Graveyard, Delgany, Co. Wicklow
Co. Wicklow |
Burial Grounds
In the middle of Delgany village, on a south-facing slope above a stream valley, a fragment of granite shaft stands just under two metres tall and carries six lines of script that nobody has yet managed to read.
This is the remnant of a high cross, the kind of elaborately carved freestanding stone monument associated with early medieval Irish Christianity, and its lower shaft still shows the chamfered edges and rebated decorative panels that would once have framed intricate carvings across its west, south, and east faces. The inscription on the south face survives but remains indecipherable, which gives the stone a quietly unresolved quality that tidier heritage sites rarely offer.

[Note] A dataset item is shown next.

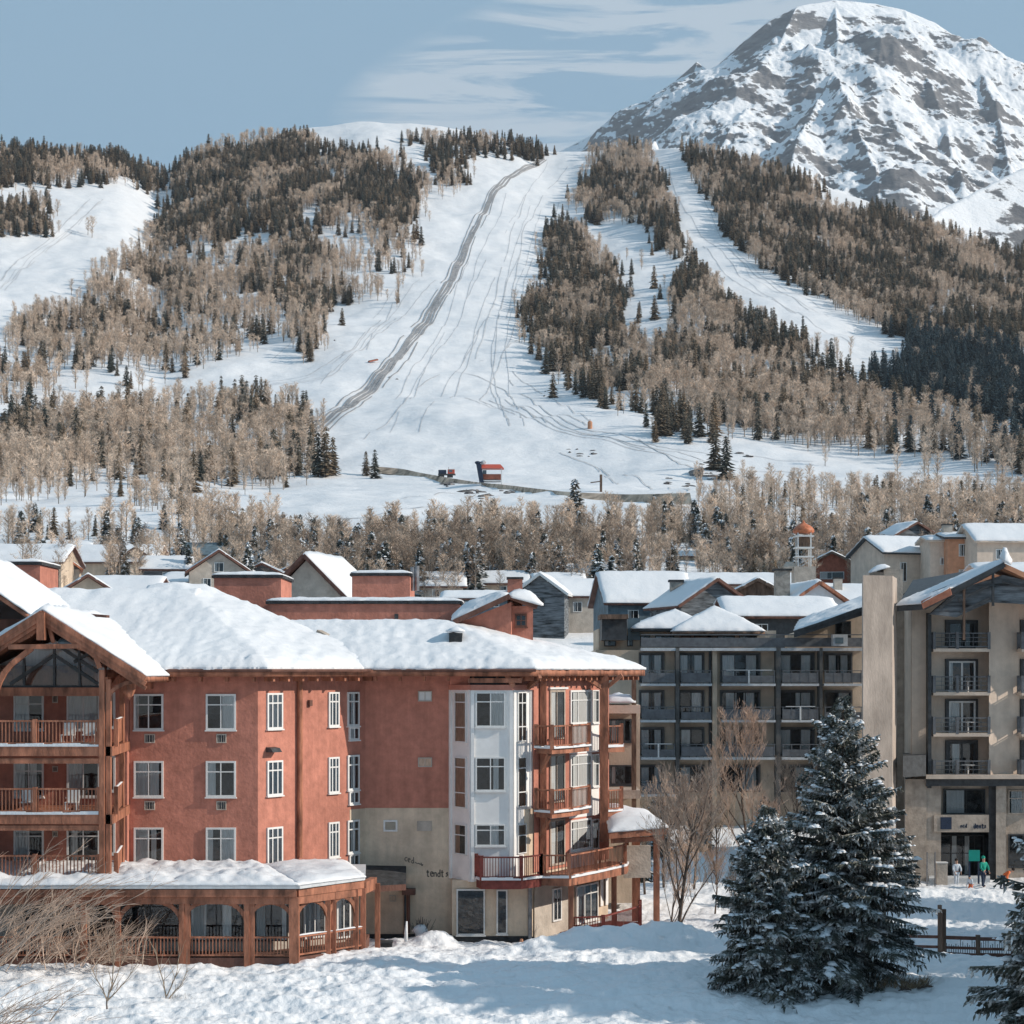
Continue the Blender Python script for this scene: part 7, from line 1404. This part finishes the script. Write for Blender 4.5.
# ------------------------------------------------------------------ people by the entrance
def skin(name, joints, edges, mt, parent, root=0, sub=1):
    """one continuous body grown over a skeleton: joints (x, y, z, radius)"""
    me = bpy.data.meshes.new(name); bm = bmesh.new(); ly = bm.verts.layers.skin.verify()
    vs = [bm.verts.new(j[:3]) for j in joints]
    for i, j in enumerate(joints): vs[i][ly].radius = (j[3], j[3] if len(j) < 5 else j[4]); vs[i][ly].use_root = (i == root)
    for a, b in edges: bm.edges.new((vs[a], vs[b]))
    bm.to_mesh(me); bm.free(); o = bpy.data.objects.new(name, me); COL.objects.link(o); me.materials.append(M[mt]); o.parent = parent
    o.modifiers.new('skin', 'SKIN').use_smooth_shade = True; s = o.modifiers.new('sub', 'SUBSURF'); s.levels = s.render_levels = sub; return o
def person(px, D, zf, h, yaw, lab, top, legs, hat='hair', bend=0., arms=((.16, .12), (.16, -.1)), stride=.12, topname='jacket', crouch=0.):
    """local frame: +x right, -y forward"""
    x = X(px, D); t = thing('person', (x, D, zf), lab, 'person'); k = h/1.75; cb, sb = math.cos(bend), math.sin(bend); hip = .92-crouch
    def up(lat, f, u): return (lat*k, (-(f*cb+u*sb))*k, (hip+u*cb-f*sb)*k)        # point on the leaning trunk
    hipc = (0, 0, hip*k); ch = up(0, 0, .42); nk = up(0, .01, .58); hd = up(0, .02, .70); hd2 = up(0, .02, .80)
    J = [(*hipc, .145*k, .11*k), (*up(0, 0, .2), .13*k, .10*k), (*ch, .165*k, .11*k), (*nk, .06*k), (*up(0, .015, .64), .075*k, .085*k), (*hd, .088*k, .10*k), (*hd2, .075*k, .085*k)]; E = [(0, 1), (1, 2), (2, 3), (3, 4), (4, 5), (5, 6)]
    for s, (fe, fh) in zip((-1, 1), arms):
        n = len(J); sh = up(s*.19, 0, .47); el = up(s*.27, fe*.7, .20); wr = up(s*.24, fe+fh+.10, .0+.04); hn = up(s*.23, fe+fh+.20, -.04)
        J += [(*sh, .065*k), (*el, .048*k), (*wr, .032*k), (*hn, .04*k, .025*k)]; E += [(2, n), (n, n+1), (n+1, n+2), (n+2, n+3)]
    for s in (-1, 1):
        n = len(J); f = -s*stride; kn = (s*.10*k, (-f*.6-.25*crouch*2)*k, (hip*.5+.02)*k); an = (s*.11*k, -f*k+.05*k, .08*k); to = (s*.12*k, -f*k-.14*k, .035*k)
        J += [(s*.09*k, 0, (hip-.06)*k, .095*k), (*kn, .065*k), (*an, .042*k), (*to, .04*k, .03*k)]; E += [(0, n), (n, n+1), (n+1, n+2), (n+2, n+3)]
    skin('body', J, E, 'skin', t)
    def fat(i, a=1.22): j = J[i]; return (j[0], j[1], j[2])+tuple(r*a+.012*k for r in j[3:])
    Jt = [fat(0, 1.12), fat(1), fat(2), (*up(0, 0, .54), .09*k), fat(7), fat(8), fat(9), fat(11), fat(12), fat(13)]; skin(topname, Jt, [(0, 1), (1, 2), (2, 3), (2, 4), (4, 5), (5, 6), (2, 7), (7, 8), (8, 9)], top, t)
    lo = [fat(0, 1.05), fat(15), fat(16), fat(17), fat(18, 1.3), fat(19), fat(20), fat(21), fat(22, 1.3)]; skin('trousers', lo, [(0, 1), (1, 2), (2, 3), (3, 4), (0, 5), (5, 6), (6, 7), (7, 8)], legs, t)
    m_ = MB(); c = Vector(up(0, -.01, .80)); m_.blob(c+Vector((0, .012*k, .015*k)), .108*k, .118*k, .115*k, 2, 12, 8, jit=.03); o = bpy.data.objects.new('hair' if hat == 'hair' else 'hat', bpy.data.meshes.new('hat')); o.data.from_pydata(m_.v, [], m_.f); o.data.materials.append(M[hat]); COL.objects.link(o); o.parent = t
    face = MB(); f0 = Vector(up(0, .02+.10, .71)); face.blob(f0, .018*k, .022*k, .028*k, 1, 6, 4, jit=0)
    o = bpy.data.objects.new('nose', bpy.data.meshes.new('nose')); o.data.from_pydata(face.v, [], face.f); o.data.materials.append(M['skin']); COL.objects.link(o); o.parent = t
    for s in (-1, 1):
        e = MB(); e.blob(Vector(up(s*.035, .115, .735)), .012*k, .01*k, .009*k, 1, 6, 4, jit=0); o = bpy.data.objects.new('eye', bpy.data.meshes.new('eye')); o.data.from_pydata(e.v, [], e.f); o.data.materials.append(M['hair']); COL.objects.link(o); o.parent = t
        for q in range(4):                         # fingers, gently curled
            w = Vector(up(s*.23+(q-1.5)*.016, (arms[0 if s < 0 else 1][0]+arms[0 if s < 0 else 1][1])+.22, -.06)); m_ = MB(); m_.tube([w, w+Vector((0, -.02*k, -.04*k)), w+Vector((0, -.01*k, (-.07-.01*(q % 3))*k))], [.011*k, .010*k, .008*k], 5); o = bpy.data.objects.new('finger', bpy.data.meshes.new('finger')); o.data.from_pydata(m_.v, [], m_.f); o.data.materials.append(M['skin']); COL.objects.link(o); o.parent = t
    t.rotation_euler = (0, 0, yaw); return t
def gy(py, D): return Z(py, D)
def ground_at(px, D): return gz1(X(px, D), D)
Dp = 119
person(983.5, Dp, ground_at(983.5, Dp), 1.85, .4, 'standing person in a green jacket and dark trousers beside the green sign', 'green', 'navy', hat='green')
person(971, Dp-2, ground_at(971, Dp-2), 1.15, -.8, 'child in a pale blue top crouching in the snow in front of the green sign', 'palecloth', 'orangecloth', crouch=.25, bend=.35, hat='navy')
person(1003, Dp-1, ground_at(1003, Dp-1), 1.65, 1.3, 'person in an orange jacket bending forward at the right of the entrance', 'orangecloth', 'navy', bend=1.0, arms=((.2, .2), (.25, .2)))
person(956.5, 122, ground_at(956.5, 122), 1.7, .1, 'person in a long pale coat standing in the dark entrance', 'palecloth', 'palecloth')
x = X(974, 120.2); z = ground_at(974, 120.2); t = thing('entrance_sign', (x, 120.2, z), 'square green sign board on a dark post by the entrance', 'sign'); MB().box(X(968.5, 120.2), X(979.5, 120.2), 120.1, 120.18, Z(861, 120.2), Z(850, 120.2)).build('sign_board', M['teal'], t)
for a in (969.5, 978.8): MB().box(X(a, 120.2)-.05, X(a, 120.2)+.05, 120.19, 120.3, z-.2, Z(852, 120.2)).build('post', M['navy'], t)
x = X(941.5, 123); t = thing('storage_box', (x, 123, Z(877, 123)), 'pale upright box standing left inside the entrance', 'box'); MB().box(x-.35, x+.35, 122.8, 123.3, ground_at(941, 123)-.1, Z(863, 123)).build('box_body', M['stone'], t); MB().box(x-.38, x+.38, 122.77, 123.33, Z(863, 123)+.002, Z(862, 123)).build('lid', M['frame'], t)
t = thing('glass_screen', (X(931, 121), 121, ground_at(931, 121)), 'tall clear glass screen panel left of the entrance', 'glass screen'); MB().box(X(927, 121), X(935, 121), 120.98, 121.02, ground_at(931, 121), Z(853, 121)).build('pane', M['glass'], t)
for a in (927, 935): MB().box(X(a, 121)-.03, X(a, 121)+.03, 120.95, 121.05, ground_at(931, 121)-.2, Z(852, 121)).build('post', M['steel'], t)

# ------------------------------------------------------------------ air
def haze(dens):
    me = bpy.data.meshes.new('haze'); b = MB().box(-6000, 9000, -200, 9000, -6, 2900); me.from_pydata(b.v, [], b.f); m = bpy.data.materials.new('thin_air'); m.use_nodes = True; N = m.node_tree.nodes; N.clear()
    o_ = N.new('ShaderNodeOutputMaterial'); v = N.new('ShaderNodeVolumePrincipled'); v.inputs['Density'].default_value = dens; v.inputs['Color'].default_value = (.86, .92, 1, 1); v.inputs['Anisotropy'].default_value = .1
    m.node_tree.links.new(v.outputs[0], o_.inputs['Volume']); me.materials.append(m); o = bpy.data.objects.new('haze', me); COL.objects.link(o); tag(o, 'thin pale air between the town and the mountain', 'haze', kind='stuff')
haze(4.2e-5)
SUN_E, SKY_E, EXPO = 4.5, .065, 0.13
SKY_MIX = .88; SKY_COL = (3.9, 6.55, 9.0, 1); CLOUD_COL = (10, 10.8, 11.6, 1)
# ------------------------------------------------------------------ camera, sun, sky
cam = bpy.data.objects.new('camera', bpy.data.cameras.new('camera')); COL.objects.link(cam); S.camera = cam
cam.location = (0, 0, H); cam.rotation_euler = (math.pi/2, 0, 0); cam.data.sensor_width = 36; cam.data.lens = F/1024*36
cam.data.shift_y = (HY-512)/1024; cam.data.clip_start = .5; cam.data.clip_end = 60000
EL, AZ = math.radians(27.5), math.radians(8)        # sun low on the right, a little to the camera's side
sd = Vector((math.cos(EL)*math.cos(AZ), -math.cos(EL)*math.sin(AZ), math.sin(EL)))
sl = bpy.data.lights.new('sun', 'SUN'); sl.energy = SUN_E; sl.angle = math.radians(.5); sl.color = (1, .91, .80)
so = bpy.data.objects.new('sun', sl); COL.objects.link(so); so.rotation_euler = sd.to_track_quat('Z', 'Y').to_euler()
w = bpy.data.worlds.new('World'); S.world = w; w.use_nodes = True; nt = w.node_tree; N = nt.nodes; L = nt.links
bg = N['Background']; sky = N.new('ShaderNodeTexSky'); sky.sky_type = 'NISHITA'; sky.sun_disc = False; sky.sun_elevation = EL
sky.sun_rotation = math.atan2(sd.x, sd.y); sky.altitude = 1500; sky.air_density = 1.0; sky.dust_density = 1.6; sky.ozone_density = 1.0
bg.inputs[1].default_value = SKY_E
tc = N.new('ShaderNodeTexCoord'); mp = N.new('ShaderNodeMapping'); mp.inputs['Scale'].default_value = (4.5, 4.5, 46); mp.inputs['Rotation'].default_value = (0, math.radians(-14), 0); L.new(tc.outputs['Generated'], mp.inputs[0])
n1 = N.new('ShaderNodeTexNoise'); n1.inputs['Scale'].default_value = 1.6; n1.inputs['Detail'].default_value = 9; n1.inputs['Roughness'].default_value = .6; n1.inputs['Distortion'].default_value = .7; L.new(mp.outputs[0], n1.inputs['Vector'])
sp = N.new('ShaderNodeSeparateXYZ'); L.new(tc.outputs['Generated'], sp.inputs[0])
def mth(op, a, b, c=None):
    q = N.new('ShaderNodeMath'); q.operation = op
    for k, v in enumerate((a, b) if c is None else (a, b, c)):
        if isinstance(v, (int, float)): q.inputs[k].default_value = v
        else: L.new(v, q.inputs[k])
    return q.outputs[0]
# thin cirrus bank: centred on one heading and height of the sky
ax = mth('DIVIDE', mth('SUBTRACT', sp.outputs[0], .04), .135); az = mth('DIVIDE', mth('SUBTRACT', sp.outputs[2], mth('ADD', .296, mth('MULTIPLY', sp.outputs[0], .22))), .042)
env = mth('SUBTRACT', 1.0, mth('ADD', mth('MULTIPLY', ax, ax), mth('MULTIPLY', az, az)))
env = mth('MAXIMUM', env, 0.0)
cl = mth('MULTIPLY', mth('MAXIMUM', mth('SUBTRACT', n1.outputs['Fac'], .45), 0.0), 7.5); cl = mth('MULTIPLY', cl, mth('MINIMUM', mth('MULTIPLY', env, 1.6), 1.0)); cl = mth('MINIMUM', cl, .52)
haze = N.new('ShaderNodeMix'); haze.data_type = 'RGBA'; haze.inputs[0].default_value = SKY_MIX; haze.inputs[7].default_value = SKY_COL; L.new(sky.outputs[0], haze.inputs[6])
mx = N.new('ShaderNodeMix'); mx.data_type = 'RGBA'; L.new(cl, mx.inputs[0]); L.new(haze.outputs[2], mx.inputs[6]); mx.inputs[7].default_value = CLOUD_COL; L.new(mx.outputs[2], bg.inputs[0])
S.view_settings.view_transform = 'Standard'; S.view_settings.look = 'None'; S.view_settings.gamma = 1; S.view_settings.exposure = EXPO
S.cycles.max_bounces = 6; S.cycles.diffuse_bounces = 3; S.cycles.glossy_bounces = 2; S.cycles.transparent_max_bounces = 12; S.cycles.caustics_reflective = False; S.cycles.caustics_refractive = False
try: S.cycles.use_denoising = True
except Exception: pass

The cross stands to the north of a ruined nave-and-chancel church set within a trapezoidal graveyard measuring roughly 70 metres by 45 metres. The church itself was in use until approximately 1789, after which it fell into the gradual decline visible today. Its walls survive mostly at lower levels, built of uncoursed rubble with larger blocks towards the footings, though a portion of the north nave wall still stands higher. The chancel walls are noticeably thicker than those of the nave, at one metre compared to 0.75 metres, and a single projecting stone in the north wall of the nave is thought to mark the original junction between the two sections. A doorway on the south side of the nave retains a large flagstone sill, and just outside it, a subrectangular baptismal font has been incorporated into a low boundary wall. Traces of plaster still cling to the inner face of the nave. Early nineteenth-century headstones have been placed inside the roofless church, while the graveyard itself contains several headstones dating from the early eighteenth century, along with the enclosing wall built in the nineteenth century.